Dataset content >>
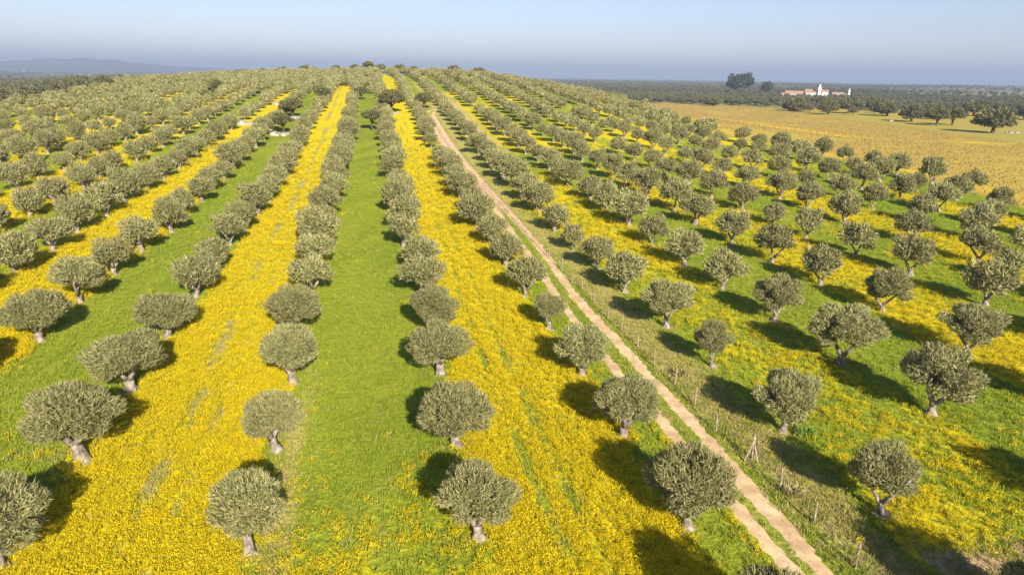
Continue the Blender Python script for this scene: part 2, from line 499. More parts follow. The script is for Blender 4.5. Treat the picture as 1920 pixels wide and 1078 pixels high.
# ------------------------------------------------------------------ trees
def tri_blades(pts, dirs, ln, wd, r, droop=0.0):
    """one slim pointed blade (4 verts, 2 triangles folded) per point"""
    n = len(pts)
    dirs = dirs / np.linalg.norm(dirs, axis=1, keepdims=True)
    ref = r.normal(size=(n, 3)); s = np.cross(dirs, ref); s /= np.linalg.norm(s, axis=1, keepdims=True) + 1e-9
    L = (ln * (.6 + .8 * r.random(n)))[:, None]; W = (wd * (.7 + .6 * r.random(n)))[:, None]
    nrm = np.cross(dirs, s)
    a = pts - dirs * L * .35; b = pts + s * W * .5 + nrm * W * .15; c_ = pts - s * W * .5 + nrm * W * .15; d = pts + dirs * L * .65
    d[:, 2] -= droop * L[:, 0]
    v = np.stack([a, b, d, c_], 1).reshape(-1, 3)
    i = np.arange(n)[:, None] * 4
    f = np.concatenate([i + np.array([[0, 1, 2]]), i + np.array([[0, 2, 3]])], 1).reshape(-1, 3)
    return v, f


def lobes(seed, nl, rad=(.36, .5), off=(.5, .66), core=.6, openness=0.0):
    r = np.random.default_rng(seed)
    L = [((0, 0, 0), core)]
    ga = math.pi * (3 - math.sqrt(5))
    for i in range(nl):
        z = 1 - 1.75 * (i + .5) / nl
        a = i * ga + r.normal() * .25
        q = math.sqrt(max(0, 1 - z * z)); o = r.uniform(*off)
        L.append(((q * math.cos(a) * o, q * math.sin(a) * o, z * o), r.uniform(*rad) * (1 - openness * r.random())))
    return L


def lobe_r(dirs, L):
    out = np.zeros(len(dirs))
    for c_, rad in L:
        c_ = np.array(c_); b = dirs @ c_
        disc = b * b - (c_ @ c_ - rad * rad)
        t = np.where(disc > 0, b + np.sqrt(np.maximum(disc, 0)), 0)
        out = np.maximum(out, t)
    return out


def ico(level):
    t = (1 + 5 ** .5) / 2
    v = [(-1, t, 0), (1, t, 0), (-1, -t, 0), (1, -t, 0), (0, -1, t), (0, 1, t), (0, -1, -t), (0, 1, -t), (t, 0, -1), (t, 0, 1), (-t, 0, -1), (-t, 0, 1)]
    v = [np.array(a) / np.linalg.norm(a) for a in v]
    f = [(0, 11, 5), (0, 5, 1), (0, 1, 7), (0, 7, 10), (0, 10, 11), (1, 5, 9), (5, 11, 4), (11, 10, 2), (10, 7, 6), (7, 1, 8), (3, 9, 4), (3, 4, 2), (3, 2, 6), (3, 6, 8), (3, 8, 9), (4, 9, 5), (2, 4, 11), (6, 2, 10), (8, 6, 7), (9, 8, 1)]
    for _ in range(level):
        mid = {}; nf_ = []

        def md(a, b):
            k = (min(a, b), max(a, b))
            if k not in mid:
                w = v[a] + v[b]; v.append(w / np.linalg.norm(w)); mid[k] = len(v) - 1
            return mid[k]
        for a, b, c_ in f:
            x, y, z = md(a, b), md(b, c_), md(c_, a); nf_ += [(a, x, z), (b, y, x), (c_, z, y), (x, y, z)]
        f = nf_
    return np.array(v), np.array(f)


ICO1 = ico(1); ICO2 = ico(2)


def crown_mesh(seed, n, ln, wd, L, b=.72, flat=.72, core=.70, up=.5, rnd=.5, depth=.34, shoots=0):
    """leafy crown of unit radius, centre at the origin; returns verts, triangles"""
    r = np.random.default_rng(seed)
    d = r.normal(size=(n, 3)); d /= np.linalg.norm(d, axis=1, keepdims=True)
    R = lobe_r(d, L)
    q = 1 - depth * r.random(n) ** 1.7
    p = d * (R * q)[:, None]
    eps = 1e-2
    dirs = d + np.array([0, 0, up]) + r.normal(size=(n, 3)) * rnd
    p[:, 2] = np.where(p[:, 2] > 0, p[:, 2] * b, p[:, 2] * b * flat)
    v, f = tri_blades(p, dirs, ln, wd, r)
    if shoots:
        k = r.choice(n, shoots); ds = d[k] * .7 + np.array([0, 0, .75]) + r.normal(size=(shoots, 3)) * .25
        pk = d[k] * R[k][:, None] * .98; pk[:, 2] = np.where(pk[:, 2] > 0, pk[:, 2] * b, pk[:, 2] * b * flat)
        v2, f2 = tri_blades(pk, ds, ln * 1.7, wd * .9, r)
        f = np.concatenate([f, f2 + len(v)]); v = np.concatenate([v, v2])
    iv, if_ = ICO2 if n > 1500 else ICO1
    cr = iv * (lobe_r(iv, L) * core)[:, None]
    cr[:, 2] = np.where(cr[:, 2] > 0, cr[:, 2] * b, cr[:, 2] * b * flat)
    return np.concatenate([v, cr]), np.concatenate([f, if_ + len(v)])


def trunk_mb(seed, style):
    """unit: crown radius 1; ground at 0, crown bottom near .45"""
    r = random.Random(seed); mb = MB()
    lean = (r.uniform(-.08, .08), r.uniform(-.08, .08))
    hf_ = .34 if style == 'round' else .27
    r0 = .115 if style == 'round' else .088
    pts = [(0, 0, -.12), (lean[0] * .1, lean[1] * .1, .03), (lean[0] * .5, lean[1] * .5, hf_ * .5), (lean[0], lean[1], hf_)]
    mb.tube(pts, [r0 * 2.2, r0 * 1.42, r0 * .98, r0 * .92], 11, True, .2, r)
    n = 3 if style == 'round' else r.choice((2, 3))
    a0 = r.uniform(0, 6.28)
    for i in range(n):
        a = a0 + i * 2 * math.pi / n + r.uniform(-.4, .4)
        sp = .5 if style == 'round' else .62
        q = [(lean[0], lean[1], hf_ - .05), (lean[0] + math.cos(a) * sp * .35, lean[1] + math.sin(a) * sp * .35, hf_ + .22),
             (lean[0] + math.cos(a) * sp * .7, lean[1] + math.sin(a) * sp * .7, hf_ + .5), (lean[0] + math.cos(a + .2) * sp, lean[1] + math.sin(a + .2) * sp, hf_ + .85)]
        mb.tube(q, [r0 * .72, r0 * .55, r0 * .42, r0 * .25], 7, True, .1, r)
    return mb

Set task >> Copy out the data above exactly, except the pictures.

Task response >>
Continue the Blender Python script for this scene: part 2, from line 499. More parts follow. The script is for Blender 4.5. Treat the picture as 1920 pixels wide and 1078 pixels high.
# ------------------------------------------------------------------ trees
def tri_blades(pts, dirs, ln, wd, r, droop=0.0):
    """one slim pointed blade (4 verts, 2 triangles folded) per point"""
    n = len(pts)
    dirs = dirs / np.linalg.norm(dirs, axis=1, keepdims=True)
    ref = r.normal(size=(n, 3)); s = np.cross(dirs, ref); s /= np.linalg.norm(s, axis=1, keepdims=True) + 1e-9
    L = (ln * (.6 + .8 * r.random(n)))[:, None]; W = (wd * (.7 + .6 * r.random(n)))[:, None]
    nrm = np.cross(dirs, s)
    a = pts - dirs * L * .35; b = pts + s * W * .5 + nrm * W * .15; c_ = pts - s * W * .5 + nrm * W * .15; d = pts + dirs * L * .65
    d[:, 2] -= droop * L[:, 0]
    v = np.stack([a, b, d, c_], 1).reshape(-1, 3)
    i = np.arange(n)[:, None] * 4
    f = np.concatenate([i + np.array([[0, 1, 2]]), i + np.array([[0, 2, 3]])], 1).reshape(-1, 3)
    return v, f


def lobes(seed, nl, rad=(.36, .5), off=(.5, .66), core=.6, openness=0.0):
    r = np.random.default_rng(seed)
    L = [((0, 0, 0), core)]
    ga = math.pi * (3 - math.sqrt(5))
    for i in range(nl):
        z = 1 - 1.75 * (i + .5) / nl
        a = i * ga + r.normal() * .25
        q = math.sqrt(max(0, 1 - z * z)); o = r.uniform(*off)
        L.append(((q * math.cos(a) * o, q * math.sin(a) * o, z * o), r.uniform(*rad) * (1 - openness * r.random())))
    return L


def lobe_r(dirs, L):
    out = np.zeros(len(dirs))
    for c_, rad in L:
        c_ = np.array(c_); b = dirs @ c_
        disc = b * b - (c_ @ c_ - rad * rad)
        t = np.where(disc > 0, b + np.sqrt(np.maximum(disc, 0)), 0)
        out = np.maximum(out, t)
    return out


def ico(level):
    t = (1 + 5 ** .5) / 2
    v = [(-1, t, 0), (1, t, 0), (-1, -t, 0), (1, -t, 0), (0, -1, t), (0, 1, t), (0, -1, -t), (0, 1, -t), (t, 0, -1), (t, 0, 1), (-t, 0, -1), (-t, 0, 1)]
    v = [np.array(a) / np.linalg.norm(a) for a in v]
    f = [(0, 11, 5), (0, 5, 1), (0, 1, 7), (0, 7, 10), (0, 10, 11), (1, 5, 9), (5, 11, 4), (11, 10, 2), (10, 7, 6), (7, 1, 8), (3, 9, 4), (3, 4, 2), (3, 2, 6), (3, 6, 8), (3, 8, 9), (4, 9, 5), (2, 4, 11), (6, 2, 10), (8, 6, 7), (9, 8, 1)]
    for _ in range(level):
        mid = {}; nf_ = []

        def md(a, b):
            k = (min(a, b), max(a, b))
            if k not in mid:
                w = v[a] + v[b]; v.append(w / np.linalg.norm(w)); mid[k] = len(v) - 1
            return mid[k]
        for a, b, c_ in f:
            x, y, z = md(a, b), md(b, c_), md(c_, a); nf_ += [(a, x, z), (b, y, x), (c_, z, y), (x, y, z)]
        f = nf_
    return np.array(v), np.array(f)


ICO1 = ico(1); ICO2 = ico(2)


def crown_mesh(seed, n, ln, wd, L, b=.72, flat=.72, core=.70, up=.5, rnd=.5, depth=.34, shoots=0):
    """leafy crown of unit radius, centre at the origin; returns verts, triangles"""
    r = np.random.default_rng(seed)
    d = r.normal(size=(n, 3)); d /= np.linalg.norm(d, axis=1, keepdims=True)
    R = lobe_r(d, L)
    q = 1 - depth * r.random(n) ** 1.7
    p = d * (R * q)[:, None]
    eps = 1e-2
    dirs = d + np.array([0, 0, up]) + r.normal(size=(n, 3)) * rnd
    p[:, 2] = np.where(p[:, 2] > 0, p[:, 2] * b, p[:, 2] * b * flat)
    v, f = tri_blades(p, dirs, ln, wd, r)
    if shoots:
        k = r.choice(n, shoots); ds = d[k] * .7 + np.array([0, 0, .75]) + r.normal(size=(shoots, 3)) * .25
        pk = d[k] * R[k][:, None] * .98; pk[:, 2] = np.where(pk[:, 2] > 0, pk[:, 2] * b, pk[:, 2] * b * flat)
        v2, f2 = tri_blades(pk, ds, ln * 1.7, wd * .9, r)
        f = np.concatenate([f, f2 + len(v)]); v = np.concatenate([v, v2])
    iv, if_ = ICO2 if n > 1500 else ICO1
    cr = iv * (lobe_r(iv, L) * core)[:, None]
    cr[:, 2] = np.where(cr[:, 2] > 0, cr[:, 2] * b, cr[:, 2] * b * flat)
    return np.concatenate([v, cr]), np.concatenate([f, if_ + len(v)])


def trunk_mb(seed, style):
    """unit: crown radius 1; ground at 0, crown bottom near .45"""
    r = random.Random(seed); mb = MB()
    lean = (r.uniform(-.08, .08), r.uniform(-.08, .08))
    hf_ = .34 if style == 'round' else .27
    r0 = .115 if style == 'round' else .088
    pts = [(0, 0, -.12), (lean[0] * .1, lean[1] * .1, .03), (lean[0] * .5, lean[1] * .5, hf_ * .5), (lean[0], lean[1], hf_)]
    mb.tube(pts, [r0 * 2.2, r0 * 1.42, r0 * .98, r0 * .92], 11, True, .2, r)
    n = 3 if style == 'round' else r.choice((2, 3))
    a0 = r.uniform(0, 6.28)
    for i in range(n):
        a = a0 + i * 2 * math.pi / n + r.uniform(-.4, .4)
        sp = .5 if style == 'round' else .62
        q = [(lean[0], lean[1], hf_ - .05), (lean[0] + math.cos(a) * sp * .35, lean[1] + math.sin(a) * sp * .35, hf_ + .22),
             (lean[0] + math.cos(a) * sp * .7, lean[1] + math.sin(a) * sp * .7, hf_ + .5), (lean[0] + math.cos(a + .2) * sp, lean[1] + math.sin(a + .2) * sp, hf_ + .85)]
        mb.tube(q, [r0 * .72, r0 * .55, r0 * .42, r0 * .25], 7, True, .1, r)
    return mb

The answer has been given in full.